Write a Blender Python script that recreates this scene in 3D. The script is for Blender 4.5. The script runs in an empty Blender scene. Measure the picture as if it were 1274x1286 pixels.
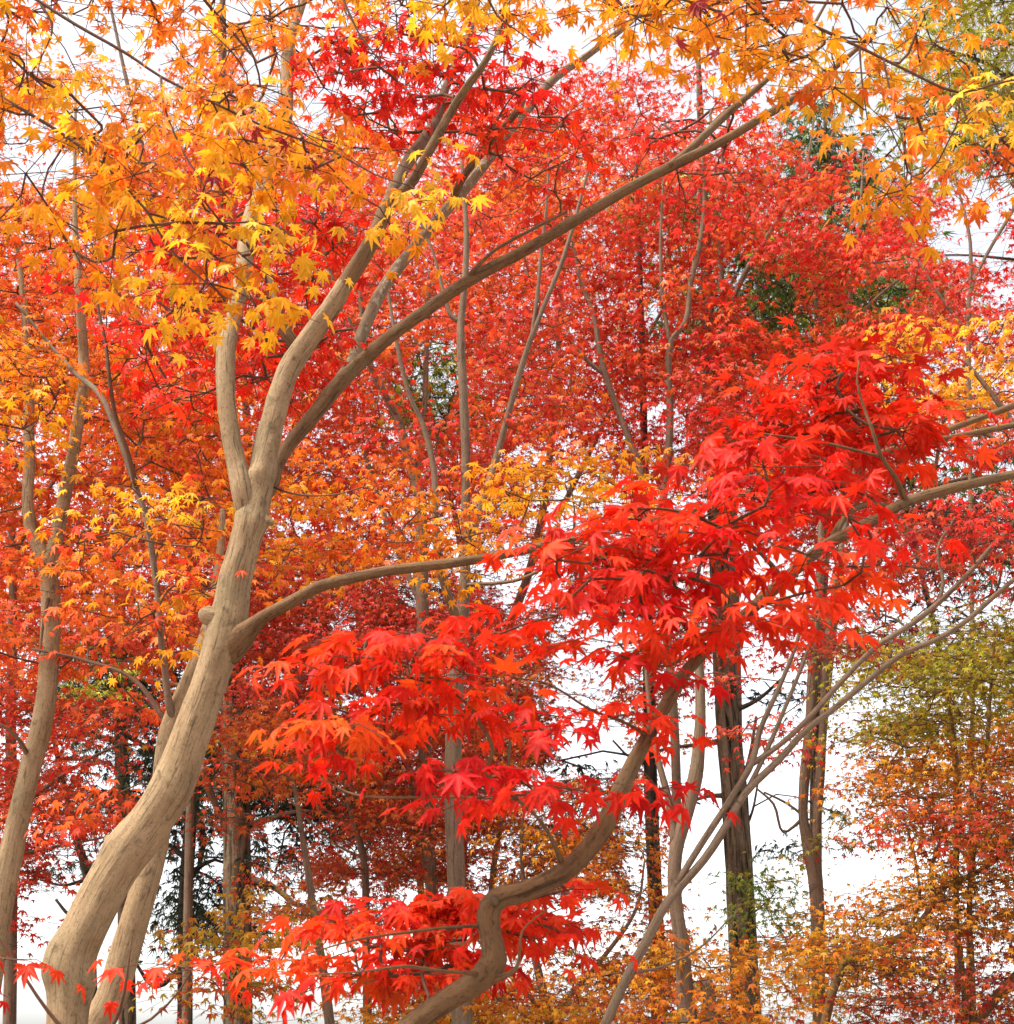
import bpy, math, random
import numpy as np
from mathutils import Vector, Matrix, noise as mnoise

random.seed(7)
RNG = np.random.default_rng(7)
SC = bpy.context.scene
COL = SC.collection

# ------------------------------------------------------------------ camera
FPX, CX, CY = 1700.0, 637.0, 643.0          # focal length and centre in photo pixels (1274 x 1286)
CAMZ, PITCH = 1.6, math.radians(21)
cam_d = bpy.data.cameras.new('camera')
cam_d.sensor_fit = 'HORIZONTAL'
cam_d.sensor_width = 36.0
cam_d.lens = 36.0 * FPX / 1274.0
cam_d.clip_start, cam_d.clip_end = 0.05, 2000
cam_d.dof.use_dof = True
cam_d.dof.focus_distance = 5.2
cam_d.dof.aperture_fstop = 11.0
cam = bpy.data.objects.new('camera', cam_d)
COL.objects.link(cam)
cam.location = (0, 0, CAMZ)
cam.rotation_euler = (math.pi / 2 + PITCH, 0, 0)
SC.camera = cam

# ------------------------------------------------------------------ sky, sun, exposure
SUN_EL, SUN_AZ = math.radians(60), math.radians(248)    # azimuth clockwise from +Y: behind the camera, to the left
w = bpy.data.worlds.new('World')
SC.world = w
w.use_nodes = True
nt = w.node_tree
bg = nt.nodes['Background']
sky = nt.nodes.new('ShaderNodeTexSky')
sky.sky_type = 'NISHITA'
sky.sun_disc = False
sky.sun_elevation = SUN_EL
sky.sun_rotation = SUN_AZ
sky.dust_density = 1.5
sky.air_density = 1.0
sky.ozone_density = 1.0
hs = nt.nodes.new('ShaderNodeHueSaturation')
hs.inputs['Saturation'].default_value = 0.22            # thin bright overcast: the blue is mostly gone
nt.links.new(sky.outputs[0], hs.inputs['Color'])
nt.links.new(hs.outputs[0], bg.inputs['Color'])
bg.inputs['Strength'].default_value = 0.11
sun_d = bpy.data.lights.new('sun', 'SUN')
sun_d.energy = 2.5
sun_d.angle = math.radians(12)
sun_d.color = (1.0, 0.93, 0.82)
sun = bpy.data.objects.new('sun', sun_d)
COL.objects.link(sun)
sdir = Vector((math.sin(SUN_AZ) * math.cos(SUN_EL), math.cos(SUN_AZ) * math.cos(SUN_EL), math.sin(SUN_EL)))
sun.rotation_euler = sdir.to_track_quat('Z', 'Y').to_euler()
sun.location = sdir * 50
SC.view_settings.view_transform = 'Standard'
SC.view_settings.look = 'None'
SC.view_settings.gamma = 1.0
SC.view_settings.exposure = 1.85
SC.view_settings.use_curve_mapping = False
cy = SC.cycles
cy.max_bounces = 5
cy.diffuse_bounces = 3
cy.glossy_bounces = 2
cy.transmission_bounces = 3
cy.transparent_max_bounces = 4
cy.use_denoising = True
cy.sample_clamp_indirect = 6.0

# ------------------------------------------------------------------ pixel <-> world
FWD = np.array([0, math.cos(PITCH), math.sin(PITCH)])
UPV = np.array([0, -math.sin(PITCH), math.cos(PITCH)])
RGT = np.array([1.0, 0, 0])
CAM = np.array([0, 0, CAMZ])

def at(px, py, Y):
    """world point seen at photo pixel (px, py) standing Y metres ahead"""
    d = RGT * ((px - CX) / FPX) - UPV * ((py - CY) / FPX) + FWD
    return CAM + d * (Y / d[1])

def depth(p):
    return float(np.dot(np.asarray(p) - CAM, FWD))

def project(P):
    Q = P - CAM
    z = np.maximum(Q @ FWD, 0.05)
    return CX + FPX * (Q @ RGT) / z, CY - FPX * (Q @ UPV) / z

# ------------------------------------------------------------------ materials
def lin(c):
    c = np.asarray(c, float) / 255.0
    return np.where(c <= 0.04045, c / 12.92, ((c + 0.055) / 1.055) ** 2.4)

def new_mat(name):
    m = bpy.data.materials.new(name)
    m.use_nodes = True
    n = m.node_tree
    for x in list(n.nodes):
        n.nodes.remove(x)
    return m, n

def leaf_mat(name, trans=0.48, rough=0.55, spec=0.2):
    m, n = new_mat(name)
    out = n.nodes.new('ShaderNodeOutputMaterial')
    a = n.nodes.new('ShaderNodeAttribute'); a.attribute_name = 'tint'
    tex = n.nodes.new('ShaderNodeTexNoise'); tex.inputs['Scale'].default_value = 55; tex.inputs['Detail'].default_value = 2
    geo = n.nodes.new('ShaderNodeNewGeometry')
    n.links.new(geo.outputs['Position'], tex.inputs['Vector'])
    mr = n.nodes.new('ShaderNodeMapRange')
    mr.inputs['From Min'].default_value = 0.3; mr.inputs['From Max'].default_value = 0.7
    mr.inputs['To Min'].default_value = 0.84; mr.inputs['To Max'].default_value = 1.1
    n.links.new(tex.outputs['Fac'], mr.inputs['Value'])
    mul = n.nodes.new('ShaderNodeVectorMath'); mul.operation = 'SCALE'
    n.links.new(a.outputs['Color'], mul.inputs[0]); n.links.new(mr.outputs[0], mul.inputs['Scale'])
    p = n.nodes.new('ShaderNodeBsdfPrincipled')
    p.inputs['Roughness'].default_value = rough
    p.inputs['Specular IOR Level'].default_value = spec
    n.links.new(mul.outputs[0], p.inputs['Base Color'])
    t = n.nodes.new('ShaderNodeBsdfTranslucent')
    n.links.new(mul.outputs[0], t.inputs['Color'])
    mx = n.nodes.new('ShaderNodeMixShader'); mx.inputs['Fac'].default_value = trans
    n.links.new(p.outputs[0], mx.inputs[1]); n.links.new(t.outputs[0], mx.inputs[2])
    n.links.new(mx.outputs[0], out.inputs['Surface'])
    return m

def bark_mat(name, c_dark, c_mid, c_light, furrow=False, lichen=0.0, bump=0.35, fine=55.0):
    """bark runs along the stem: attribute 'bk' is (r cos, r sin, length along the stem)"""
    m, n = new_mat(name)
    out = n.nodes.new('ShaderNodeOutputMaterial')
    p = n.nodes.new('ShaderNodeBsdfPrincipled')
    p.inputs['Roughness'].default_value = 0.85
    p.inputs['Specular IOR Level'].default_value = 0.15
    a = n.nodes.new('ShaderNodeAttribute'); a.attribute_name = 'bk'
    def nz(scale, stretch, detail=4.0, rough=0.6, dist=0.0):
        mp = n.nodes.new('ShaderNodeMapping'); mp.inputs['Scale'].default_value = stretch
        n.links.new(a.outputs['Vector'], mp.inputs['Vector'])
        t = n.nodes.new('ShaderNodeTexNoise')
        t.inputs['Scale'].default_value = scale; t.inputs['Detail'].default_value = detail
        t.inputs['Roughness'].default_value = rough; t.inputs['Distortion'].default_value = dist
        n.links.new(mp.outputs[0], t.inputs['Vector'])
        return t.outputs['Fac']
    def rng(v, a0, a1, b0, b1):
        r = n.nodes.new('ShaderNodeMapRange')
        r.inputs['From Min'].default_value = a0; r.inputs['From Max'].default_value = a1
        r.inputs['To Min'].default_value = b0; r.inputs['To Max'].default_value = b1
        n.links.new(v, r.inputs['Value'])
        return r.outputs[0]
    def mixc(fac, c1, c2):
        x = n.nodes.new('ShaderNodeMix'); x.data_type = 'RGBA'
        if fac is not None: n.links.new(fac, x.inputs['Factor'])
        for c, s in ((c1, 6), (c2, 7)):
            if hasattr(c, 'links'): n.links.new(c, x.inputs[s])
            else: x.inputs[s].default_value = (*lin(c), 1)
        return x.outputs[2]
    patch = nz(7.0, (1, 1, 0.6), 4, 0.65)
    fib = nz(fine, (1, 1, 0.07 if not furrow else 0.10), 5, 0.65, 0.3)
    ring = nz(9.0, (0.35, 0.35, 9.0), 3, 0.6)
    col = mixc(rng(patch, 0.32, 0.68, 0, 1), c_mid, c_light)
    col = mixc(rng(fib, 0.48 if not furrow else 0.44, 0.70 if not furrow else 0.60, 0, 0.42 if not furrow else 1.0), col, c_dark)
    if not furrow: col = mixc(rng(ring, 0.70, 0.86, 0, 0.25), col, c_dark)
    blotch = nz(16.0, (1, 1, 0.8), 4, 0.7, 0.6)
    if not furrow:
        mott = nz(30.0, (1, 1, 0.5), 5, 0.72, 0.6)
        col = mixc(rng(mott, 0.44, 0.66, 0, 0.5), col, c_light)
        dash = nz(26.0, (0.5, 0.5, 4.5), 3, 0.55)
        col = mixc(rng(dash, 0.68, 0.74, 0, 0.3), col, c_dark)
        fis = nz(95.0, (1, 1, 0.06), 3, 0.6, 0.8)
        col = mixc(rng(fis, 0.56, 0.65, 0, 0.62), col, c_dark)
        moss = nz(3.5, (1, 1, 0.8), 4, 0.7)
        col = mixc(rng(moss, 0.52, 0.66, 0, 0.35), col, (104, 98, 74))
        pore = nz(170.0, (1, 1, 0.5), 2, 0.6)
        col = mixc(rng(pore, 0.54, 0.72, 0, 0.55), col, c_dark)
    col = mixc(rng(blotch, 0.58, 0.70, 0, 0.6), col, c_dark)
    if lichen:
        li = nz(30.0, (1, 1, 0.7), 4, 0.7)
        col = mixc(rng(li, 0.60 - 0.08 * lichen, 0.66 - 0.05 * lichen, 0, 0.5), col, (168, 164, 144))
    n.links.new(col, p.inputs['Base Color'])
    add = n.nodes.new('ShaderNodeMath'); add.operation = 'MULTIPLY_ADD'
    n.links.new(fib, add.inputs[0]); add.inputs[1].default_value = -1.2
    rs = n.nodes.new('ShaderNodeMath'); rs.operation = 'MULTIPLY_ADD'; rs.inputs[1].default_value = 0.15
    n.links.new(ring, rs.inputs[0])
    n.links.new(patch if furrow else mott, rs.inputs[2])
    n.links.new(rs.outputs[0], add.inputs[2])
    b = n.nodes.new('ShaderNodeBump')
    b.inputs['Strength'].default_value = bump
    b.inputs['Distance'].default_value = 0.008 if not furrow else 0.05
    n.links.new(add.outputs[0], b.inputs['Height'])
    n.links.new(b.outputs[0], p.inputs['Normal'])
    n.links.new(p.outputs[0], out.inputs['Surface'])
    return m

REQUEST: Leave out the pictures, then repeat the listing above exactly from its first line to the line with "COL = SC.collection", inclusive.

RESULT OF THIS EXERCISE:
Write a Blender Python script that recreates this scene in 3D. The script is for Blender 4.5. The script runs in an empty Blender scene. Measure the picture as if it were 1274x1286 pixels.
import bpy, math, random
import numpy as np
from mathutils import Vector, Matrix, noise as mnoise

random.seed(7)
RNG = np.random.default_rng(7)
SC = bpy.context.scene
COL = SC.collection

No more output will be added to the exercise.